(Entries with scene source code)
%%

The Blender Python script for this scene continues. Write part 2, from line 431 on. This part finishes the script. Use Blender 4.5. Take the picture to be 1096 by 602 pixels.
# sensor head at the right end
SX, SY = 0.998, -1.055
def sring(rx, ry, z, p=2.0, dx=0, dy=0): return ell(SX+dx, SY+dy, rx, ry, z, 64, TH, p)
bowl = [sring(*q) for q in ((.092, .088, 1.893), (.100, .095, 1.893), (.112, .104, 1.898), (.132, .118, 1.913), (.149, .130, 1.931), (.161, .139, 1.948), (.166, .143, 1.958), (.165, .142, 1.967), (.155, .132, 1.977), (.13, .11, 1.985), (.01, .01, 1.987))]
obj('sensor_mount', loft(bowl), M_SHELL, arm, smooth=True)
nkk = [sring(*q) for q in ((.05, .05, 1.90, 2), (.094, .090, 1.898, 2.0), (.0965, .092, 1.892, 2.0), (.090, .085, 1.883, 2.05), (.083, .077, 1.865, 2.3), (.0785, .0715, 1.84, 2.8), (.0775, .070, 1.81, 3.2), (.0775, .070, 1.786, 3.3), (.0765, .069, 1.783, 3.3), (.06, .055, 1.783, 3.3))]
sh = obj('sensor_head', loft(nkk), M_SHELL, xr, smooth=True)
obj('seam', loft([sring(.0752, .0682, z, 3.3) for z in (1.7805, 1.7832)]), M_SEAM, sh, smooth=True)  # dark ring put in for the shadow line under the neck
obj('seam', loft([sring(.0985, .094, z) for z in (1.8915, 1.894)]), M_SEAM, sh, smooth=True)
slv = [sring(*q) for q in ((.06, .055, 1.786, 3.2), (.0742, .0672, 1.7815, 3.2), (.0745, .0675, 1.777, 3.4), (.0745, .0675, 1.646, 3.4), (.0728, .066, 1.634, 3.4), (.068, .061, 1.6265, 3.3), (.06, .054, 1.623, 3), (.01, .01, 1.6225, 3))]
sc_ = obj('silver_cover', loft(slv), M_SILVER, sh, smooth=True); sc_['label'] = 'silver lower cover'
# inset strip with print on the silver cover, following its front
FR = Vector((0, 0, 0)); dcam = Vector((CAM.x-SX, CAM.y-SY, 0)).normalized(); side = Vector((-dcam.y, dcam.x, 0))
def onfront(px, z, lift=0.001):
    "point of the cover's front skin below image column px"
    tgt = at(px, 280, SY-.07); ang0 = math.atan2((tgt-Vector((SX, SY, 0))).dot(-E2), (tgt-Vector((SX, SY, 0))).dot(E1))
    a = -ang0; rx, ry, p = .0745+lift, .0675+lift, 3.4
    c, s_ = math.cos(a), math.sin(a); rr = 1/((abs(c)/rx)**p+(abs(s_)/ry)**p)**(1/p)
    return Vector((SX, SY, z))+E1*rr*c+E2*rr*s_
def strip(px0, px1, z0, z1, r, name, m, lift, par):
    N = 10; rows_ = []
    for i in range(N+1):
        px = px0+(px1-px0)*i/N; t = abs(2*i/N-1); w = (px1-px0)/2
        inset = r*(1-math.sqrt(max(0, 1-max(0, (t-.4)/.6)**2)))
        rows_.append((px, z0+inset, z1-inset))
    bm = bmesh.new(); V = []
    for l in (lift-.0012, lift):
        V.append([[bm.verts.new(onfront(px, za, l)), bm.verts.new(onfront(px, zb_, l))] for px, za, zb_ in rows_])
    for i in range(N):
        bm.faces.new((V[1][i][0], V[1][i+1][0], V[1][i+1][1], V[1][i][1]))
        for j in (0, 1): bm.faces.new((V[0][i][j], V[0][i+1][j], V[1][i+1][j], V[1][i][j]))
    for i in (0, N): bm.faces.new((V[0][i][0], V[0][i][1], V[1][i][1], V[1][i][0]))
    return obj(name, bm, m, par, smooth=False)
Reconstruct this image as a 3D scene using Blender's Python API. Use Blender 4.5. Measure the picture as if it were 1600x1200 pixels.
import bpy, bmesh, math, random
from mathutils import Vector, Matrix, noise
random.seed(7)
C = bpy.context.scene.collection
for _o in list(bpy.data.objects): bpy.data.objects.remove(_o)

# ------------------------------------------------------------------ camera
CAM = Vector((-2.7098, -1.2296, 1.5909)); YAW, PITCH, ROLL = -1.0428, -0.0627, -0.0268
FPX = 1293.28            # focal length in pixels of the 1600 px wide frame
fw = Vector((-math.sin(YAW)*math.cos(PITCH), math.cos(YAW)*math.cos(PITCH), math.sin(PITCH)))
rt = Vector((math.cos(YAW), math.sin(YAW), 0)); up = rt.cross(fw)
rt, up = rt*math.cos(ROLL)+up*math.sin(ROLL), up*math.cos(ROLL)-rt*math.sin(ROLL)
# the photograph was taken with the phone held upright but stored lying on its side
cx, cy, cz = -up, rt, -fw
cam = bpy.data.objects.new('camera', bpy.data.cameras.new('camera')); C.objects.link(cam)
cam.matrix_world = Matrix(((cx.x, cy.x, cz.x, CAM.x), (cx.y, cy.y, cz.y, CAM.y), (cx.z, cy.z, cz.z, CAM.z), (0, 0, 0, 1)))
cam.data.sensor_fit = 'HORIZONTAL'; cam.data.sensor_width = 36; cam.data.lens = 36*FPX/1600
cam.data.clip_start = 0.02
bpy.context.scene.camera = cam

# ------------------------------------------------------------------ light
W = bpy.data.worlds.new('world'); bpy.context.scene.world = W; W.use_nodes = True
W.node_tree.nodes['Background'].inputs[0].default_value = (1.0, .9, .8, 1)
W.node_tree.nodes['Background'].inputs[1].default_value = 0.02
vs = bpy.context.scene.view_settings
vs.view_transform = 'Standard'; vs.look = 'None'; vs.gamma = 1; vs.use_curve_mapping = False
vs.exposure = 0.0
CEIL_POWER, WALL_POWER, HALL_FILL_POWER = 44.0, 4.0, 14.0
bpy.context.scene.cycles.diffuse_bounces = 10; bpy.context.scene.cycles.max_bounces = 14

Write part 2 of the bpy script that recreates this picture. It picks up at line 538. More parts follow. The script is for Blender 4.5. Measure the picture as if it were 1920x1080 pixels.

%%

Requirements :: The records above must be output exactly, in full.

Response to the exercise ::
The Blender Python script for this scene continues. Write part 2, from line 431 on. This part finishes the script. Use Blender 4.5. Take the picture to be 1096 by 602 pixels.
# sensor head at the right end
SX, SY = 0.998, -1.055
def sring(rx, ry, z, p=2.0, dx=0, dy=0): return ell(SX+dx, SY+dy, rx, ry, z, 64, TH, p)
bowl = [sring(*q) for q in ((.092, .088, 1.893), (.100, .095, 1.893), (.112, .104, 1.898), (.132, .118, 1.913), (.149, .130, 1.931), (.161, .139, 1.948), (.166, .143, 1.958), (.165, .142, 1.967), (.155, .132, 1.977), (.13, .11, 1.985), (.01, .01, 1.987))]
obj('sensor_mount', loft(bowl), M_SHELL, arm, smooth=True)
nkk = [sring(*q) for q in ((.05, .05, 1.90, 2), (.094, .090, 1.898, 2.0), (.0965, .092, 1.892, 2.0), (.090, .085, 1.883, 2.05), (.083, .077, 1.865, 2.3), (.0785, .0715, 1.84, 2.8), (.0775, .070, 1.81, 3.2), (.0775, .070, 1.786, 3.3), (.0765, .069, 1.783, 3.3), (.06, .055, 1.783, 3.3))]
sh = obj('sensor_head', loft(nkk), M_SHELL, xr, smooth=True)
obj('seam', loft([sring(.0752, .0682, z, 3.3) for z in (1.7805, 1.7832)]), M_SEAM, sh, smooth=True)  # dark ring put in for the shadow line under the neck
obj('seam', loft([sring(.0985, .094, z) for z in (1.8915, 1.894)]), M_SEAM, sh, smooth=True)
slv = [sring(*q) for q in ((.06, .055, 1.786, 3.2), (.0742, .0672, 1.7815, 3.2), (.0745, .0675, 1.777, 3.4), (.0745, .0675, 1.646, 3.4), (.0728, .066, 1.634, 3.4), (.068, .061, 1.6265, 3.3), (.06, .054, 1.623, 3), (.01, .01, 1.6225, 3))]
sc_ = obj('silver_cover', loft(slv), M_SILVER, sh, smooth=True); sc_['label'] = 'silver lower cover'
# inset strip with print on the silver cover, following its front
FR = Vector((0, 0, 0)); dcam = Vector((CAM.x-SX, CAM.y-SY, 0)).normalized(); side = Vector((-dcam.y, dcam.x, 0))
def onfront(px, z, lift=0.001):
    "point of the cover's front skin below image column px"
    tgt = at(px, 280, SY-.07); ang0 = math.atan2((tgt-Vector((SX, SY, 0))).dot(-E2), (tgt-Vector((SX, SY, 0))).dot(E1))
    a = -ang0; rx, ry, p = .0745+lift, .0675+lift, 3.4
    c, s_ = math.cos(a), math.sin(a); rr = 1/((abs(c)/rx)**p+(abs(s_)/ry)**p)**(1/p)
    return Vector((SX, SY, z))+E1*rr*c+E2*rr*s_
def strip(px0, px1, z0, z1, r, name, m, lift, par):
    N = 10; rows_ = []
    for i in range(N+1):
        px = px0+(px1-px0)*i/N; t = abs(2*i/N-1); w = (px1-px0)/2
        inset = r*(1-math.sqrt(max(0, 1-max(0, (t-.4)/.6)**2)))
        rows_.append((px, z0+inset, z1-inset))
    bm = bmesh.new(); V = []
    for l in (lift-.0012, lift):
        V.append([[bm.verts.new(onfront(px, za, l)), bm.verts.new(onfront(px, zb_, l))] for px, za, zb_ in rows_])
    for i in range(N):
        bm.faces.new((V[1][i][0], V[1][i+1][0], V[1][i+1][1], V[1][i][1]))
        for j in (0, 1): bm.faces.new((V[0][i][j], V[0][i+1][j], V[1][i+1][j], V[1][i][j]))
    for i in (0, N): bm.faces.new((V[0][i][0], V[0][i][1], V[1][i][1], V[1][i][0]))
    return obj(name, bm, m, par, smooth=False)
Reconstruct this image as a 3D scene using Blender's Python API. Use Blender 4.5. Measure the picture as if it were 1600x1200 pixels.
import bpy, bmesh, math, random
from mathutils import Vector, Matrix, noise
random.seed(7)
C = bpy.context.scene.collection
for _o in list(bpy.data.objects): bpy.data.objects.remove(_o)

# ------------------------------------------------------------------ camera
CAM = Vector((-2.7098, -1.2296, 1.5909)); YAW, PITCH, ROLL = -1.0428, -0.0627, -0.0268
FPX = 1293.28            # focal length in pixels of the 1600 px wide frame
fw = Vector((-math.sin(YAW)*math.cos(PITCH), math.cos(YAW)*math.cos(PITCH), math.sin(PITCH)))
rt = Vector((math.cos(YAW), math.sin(YAW), 0)); up = rt.cross(fw)
rt, up = rt*math.cos(ROLL)+up*math.sin(ROLL), up*math.cos(ROLL)-rt*math.sin(ROLL)
# the photograph was taken with the phone held upright but stored lying on its side
cx, cy, cz = -up, rt, -fw
cam = bpy.data.objects.new('camera', bpy.data.cameras.new('camera')); C.objects.link(cam)
cam.matrix_world = Matrix(((cx.x, cy.x, cz.x, CAM.x), (cx.y, cy.y, cz.y, CAM.y), (cx.z, cy.z, cz.z, CAM.z), (0, 0, 0, 1)))
cam.data.sensor_fit = 'HORIZONTAL'; cam.data.sensor_width = 36; cam.data.lens = 36*FPX/1600
cam.data.clip_start = 0.02
bpy.context.scene.camera = cam

# ------------------------------------------------------------------ light
W = bpy.data.worlds.new('world'); bpy.context.scene.world = W; W.use_nodes = True
W.node_tree.nodes['Background'].inputs[0].default_value = (1.0, .9, .8, 1)
W.node_tree.nodes['Background'].inputs[1].default_value = 0.02
vs = bpy.context.scene.view_settings
vs.view_transform = 'Standard'; vs.look = 'None'; vs.gamma = 1; vs.use_curve_mapping = False
vs.exposure = 0.0
CEIL_POWER, WALL_POWER, HALL_FILL_POWER = 44.0, 4.0, 14.0
bpy.context.scene.cycles.diffuse_bounces = 10; bpy.context.scene.cycles.max_bounces = 14

Write part 2 of the bpy script that recreates this picture. It picks up at line 538. More parts follow. The script is for Blender 4.5. Measure the picture as if it were 1920x1080 pixels.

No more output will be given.